A lot of eyes glaze over when the word “marketing” pops up, mine included, especially before I shifted from the journalism side of things and began exploring the dark arts of content marketing.
But seeing the real estate industry and, increasingly, other industries through the eyes of a journalist-marketer makes it clear just how critical marketing is to business success. One of the core missteps I see, over and over again, is confusion around messaging, positioning and brand.
So many real estate tech firms I see aren’t presenting their valuable products in engaging ways to their target audience, whether it be brokers, agents or consumers.
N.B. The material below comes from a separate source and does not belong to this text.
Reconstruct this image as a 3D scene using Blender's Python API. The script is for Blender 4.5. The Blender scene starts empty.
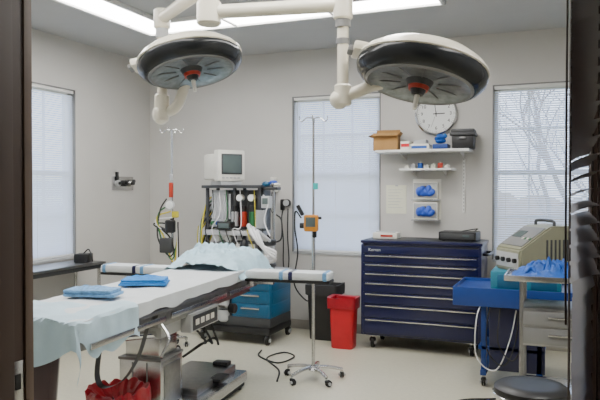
import bpy, bmesh, math, random
from mathutils import Vector, Matrix, noise
random.seed(7)
pi=math.pi
# ---------------------------------------------------------------- materials
def mat(name,col,rough=0.5,metal=0.0,noise_amt=0.06,nscale=12,bump=0.0,emit=0,trans=0,alpha=1,coat=0,bscale=40,spec=0.5):
    m=bpy.data.materials.new(name); m.use_nodes=True
    nt=m.node_tree; b=nt.nodes['Principled BSDF']
    c=(col[0],col[1],col[2],1)
    tc=nt.nodes.new('ShaderNodeTexCoord')
    if noise_amt>0:
        n=nt.nodes.new('ShaderNodeTexNoise'); n.inputs['Scale'].default_value=nscale; n.inputs['Detail'].default_value=4
        nt.links.new(tc.outputs['Object'],n.inputs['Vector'])
        r=nt.nodes.new('ShaderNodeValToRGB')
        r.color_ramp.elements[0].position=0.3; r.color_ramp.elements[1].position=0.7
        r.color_ramp.elements[0].color=tuple(x*(1-noise_amt) for x in col)+(1,)
        r.color_ramp.elements[1].color=tuple(min(1,x*(1+noise_amt)) for x in col)+(1,)
        nt.links.new(n.outputs['Fac'],r.inputs['Fac']); nt.links.new(r.outputs['Color'],b.inputs['Base Color'])
    else: b.inputs['Base Color'].default_value=c
    if bump>0:
        n2=nt.nodes.new('ShaderNodeTexNoise'); n2.inputs['Scale'].default_value=bscale
        nt.links.new(tc.outputs['Object'],n2.inputs['Vector'])
        bp=nt.nodes.new('ShaderNodeBump'); bp.inputs['Strength'].default_value=bump; bp.inputs['Distance'].default_value=0.01
        nt.links.new(n2.outputs['Fac'],bp.inputs['Height']); nt.links.new(bp.outputs['Normal'],b.inputs['Normal'])
    b.inputs['Roughness'].default_value=rough; b.inputs['Metallic'].default_value=metal
    b.inputs['Transmission Weight'].default_value=trans
    b.inputs['Coat Weight'].default_value=coat
    b.inputs['Specular IOR Level'].default_value=spec
    if alpha<1: b.inputs['Alpha'].default_value=alpha
    if emit>0:
        b.inputs['Emission Color'].default_value=c; b.inputs['Emission Strength'].default_value=emit
    return m
def srgb(r,g,b):
    f=lambda v:(v/255/12.92) if v/255<=0.04045 else ((v/255+0.055)/1.055)**2.4
    return (f(r),f(g),f(b))
M={}
M['wall']=mat('wall_paint',srgb(198,196,192),0.85,noise_amt=0.02,nscale=3,bump=0.05,bscale=200)
M['ceil']=mat('ceiling_paint',srgb(180,181,181),0.9,noise_amt=0.02,nscale=5,bump=0.04,bscale=150)
M['hall']=mat('hall_paint',srgb(150,140,125),0.9,noise_amt=0.02)
M['floor']=mat('vinyl_floor',srgb(196,192,172),0.32,noise_amt=0.05,nscale=30,bump=0.02,bscale=60)
M['base']=mat('rubber_base',srgb(150,146,138),0.6)
M['brown']=mat('brown_frame',srgb(84,66,56),0.5,noise_amt=0.05)
M['brown_edge']=mat('brown_frame_edge',srgb(128,108,92),0.45)
M['slatdark']=mat('dark_slat',srgb(66,50,42),0.4,noise_amt=0.1)
M['white']=mat('white_plastic',srgb(225,223,214),0.35,noise_amt=0.02)
M['cream']=mat('cream_enamel',srgb(226,220,202),0.28,noise_amt=0.02,coat=0.3)
M['shelf']=mat('white_shelf',srgb(225,225,222),0.4,noise_amt=0.02)
M['beige']=mat('beige_case',srgb(140,140,118),0.45,noise_amt=0.03)
M['steel']=mat('stainless',(0.58,0.58,0.58),0.25,1.0,noise_amt=0.05,nscale=20)
M['steeld']=mat('brushed_steel',(0.30,0.30,0.30),0.35,1.0,noise_amt=0.08,nscale=30)
M['chrome']=mat('chrome',(0.8,0.8,0.8),0.1,1.0,noise_amt=0.0)
M['black']=mat('black_plastic',(0.012,0.012,0.013),0.4,noise_amt=0.1)
M['rubber']=mat('black_rubber',(0.02,0.02,0.02),0.75,noise_amt=0.1)
M['dgrey']=mat('dark_grey',(0.045,0.047,0.05),0.45,noise_amt=0.08)
M['grey']=mat('mid_grey',(0.2,0.2,0.2),0.5,noise_amt=0.05)
M['lgrey']=mat('light_grey',(0.46,0.47,0.48),0.45,noise_amt=0.04)
M['navy']=mat('navy_enamel',srgb(14,19,64),0.28,noise_amt=0.05,coat=0.2)
M['blue']=mat('blue_enamel',srgb(18,58,130),0.4,noise_amt=0.05)
M['teal']=mat('teal_enamel',srgb(30,90,126),0.4,noise_amt=0.05)
M['tealbox']=mat('teal_box',srgb(40,120,144),0.5)
M['cyan']=mat('cyan_label',srgb(40,175,175),0.5)
M['bluecloth']=mat('blue_towel',srgb(50,128,200),0.9,noise_amt=0.12,nscale=25,bump=0.4,bscale=60)
M['bluepack']=mat('blue_pack',srgb(105,152,196),0.7,noise_amt=0.3,nscale=45,bump=0.2)
M['glove']=mat('nitrile_blue',srgb(44,84,190),0.5,noise_amt=0.15)
M['bluegl']=mat('glove_cobalt',srgb(18,84,172),0.5,noise_amt=0.2,nscale=30)
M['sheet']=mat('white_sheet',srgb(206,211,214),0.85,noise_amt=0.03,nscale=8,bump=0.15,bscale=30)
M['drape']=mat('paleblue_drape',srgb(180,204,216),0.8,noise_amt=0.05,nscale=8,bump=0.25,bscale=30)
M['pillow']=mat('crumpled_drape',srgb(178,210,224),0.8,noise_amt=0.1,nscale=10,bump=0.3,bscale=30)
M['red']=mat('red_plastic',srgb(196,22,36),0.4,noise_amt=0.05)
M['redbag']=mat('red_bag',srgb(155,14,32),0.3,noise_amt=0.25,nscale=10,bump=0.5,bscale=20)
M['card']=mat('cardboard',srgb(170,130,78),0.85,noise_amt=0.08)
M['cardd']=mat('cardboard_inside',srgb(115,84,48),0.9)
M['paper']=mat('paper',srgb(220,220,200),0.8,noise_amt=0.02)
M['orange']=mat('orange_case',srgb(210,136,36),0.45)
M['yellow']=mat('yellow_hose',srgb(200,185,50),0.5)
M['green']=mat('green_hose',srgb(36,100,56),0.5)
M['hose']=mat('white_hose',srgb(222,222,224),0.4,noise_amt=0.02)
M['screen']=mat('screen_glass',srgb(88,100,100),0.15,noise_amt=0.04)
M['acryl']=mat('acrylic',(0.85,0.88,0.9),0.1,alpha=0.35,noise_amt=0)
M['reflector']=mat('reflector',(0.22,0.24,0.25),0.35,0.7,noise_amt=0.25,nscale=25)
M['smoke']=mat('smoked_glass',(0.022,0.024,0.026),0.18,noise_amt=0.1,coat=0.0,spec=0.22)
M['amber']=mat('red_ring',srgb(170,50,30),0.4)
M['maroon']=mat('maroon_vinyl',srgb(62,44,44),0.5,noise_amt=0.08)
M['clockface']=mat('clock_face',srgb(226,228,226),0.5,noise_amt=0)
M['emit']=mat('diffuser',(1.0,0.98,0.95),0.5,noise_amt=0,emit=18.5)
M['emith']=mat('hall_fill_glow',(1.0,0.95,0.85),0.5,noise_amt=0,emit=1.5)  # weak glow for the added hall fill
M['bark']=mat('bark',srgb(150,134,122),0.9,noise_amt=0.3,bump=0.5)
M['grass']=mat('grass',srgb(150,150,120),0.95,noise_amt=0.3,nscale=2,bump=0.3)
M['leaf']=mat('dry_leaves',srgb(150,125,95),0.9,noise_amt=0.4,nscale=6)
def slatmat():
    m=bpy.data.materials.new('blind_slat_white'); m.use_nodes=True
    nt=m.node_tree; out=nt.nodes['Material Output']; b=nt.nodes['Principled BSDF']
    n=nt.nodes.new('ShaderNodeTexNoise'); n.inputs['Scale'].default_value=3
    tc=nt.nodes.new('ShaderNodeTexCoord'); nt.links.new(tc.outputs['Object'],n.inputs['Vector'])
    r=nt.nodes.new('ShaderNodeValToRGB'); r.color_ramp.elements[0].color=(0.72,0.75,0.82,1); r.color_ramp.elements[1].color=(0.8,0.83,0.9,1)
    nt.links.new(n.outputs['Fac'],r.inputs['Fac']); nt.links.new(r.outputs['Color'],b.inputs['Base Color'])
    b.inputs['Roughness'].default_value=0.5
    t=nt.nodes.new('ShaderNodeBsdfTranslucent'); t.inputs['Color'].default_value=(0.76,0.82,0.95,1)
    mx=nt.nodes.new('ShaderNodeMixShader'); mx.inputs[0].default_value=0.5
    nt.links.new(b.outputs[0],mx.inputs[1]); nt.links.new(t.outputs[0],mx.inputs[2]); nt.links.new(mx.outputs[0],out.inputs['Surface'])
    return m
M['slat']=slatmat()
def glassmat():
    m=bpy.data.materials.new('window_glass'); m.use_nodes=True
    nt=m.node_tree; out=nt.nodes['Material Output']
    t=nt.nodes.new('ShaderNodeBsdfTransparent'); t.inputs[0].default_value=(0.93,0.95,0.97,1)
    g=nt.nodes.new('ShaderNodeBsdfGlossy'); g.inputs['Roughness'].default_value=0.02
    mx=nt.nodes.new('ShaderNodeMixShader'); mx.inputs[0].default_value=0.05
    nt.links.new(t.outputs[0],mx.inputs[1]); nt.links.new(g.outputs[0],mx.inputs[2]); nt.links.new(mx.outputs[0],out.inputs['Surface'])
    return m
M['glass']=glassmat()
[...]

There’s a narrow focus on product, but messaging and bringing the company to life with story and content, languishes in cubicle shadows.
The godfather of transparency-focused tech, Rich Barton, Zillow Group co-founder and executive chairman as well as chairman and co-founder of employer-info site Glassdoor, lawyer-matching site Avvo and founder and former CEO of Expedia, wrote a Medium post this week voicing the same insight, perception, “we are entering a new golden age of marketing and branding.”
Aspiring engineer entrepreneurs take heed: Marry a marketer. My latest post on @Medium: https://t.co/mfw6OWKaCV
— Rich Barton (@Rich_Barton) March 15, 2017
Barton astutely notes that the SEO age that peaked with the rise of Google is fading in the search giant’s maturity as desktop searches dwindle, Google ads dominate search results for important, popular keywords and space opens up with the new ascendant kings Facebook and Snapchat.
Barton’s telling a classic startup story here — about fledglings hoping to be unicorns using one that has sprouted a horn in Zillow Group as an example. From the beginning, Zillow wanted to control its digital domain, not rent from Google, he writes. (I see the same danger now for firms outsourcing their presence and marketing dollars to Facebook). So it rightly focused on just two things: product and a carefully, strategically crafted story exposed through smart public relations.
Part of Zillow Group’s huge success is due to having a marketer, Amy Bohutinsky, at the leadership table from the get go, Barton writes. Bohutinsky, the firm’s former chief marketing officer and current chief operating officer, designed Zillow Group’s hefty, smart content marketing strategy, too.
As the digital and media age continues to rapidly evolve, a great product or standout service without a compelling story baked into the heart of a firm and shared smartly and consistently, just won’t cut it. I see it everyday in the firms I work and talk with: invest time, money and energy into your firm’s story — it’s the only way to grow today. Tomorrow, you’ll need it just to survive.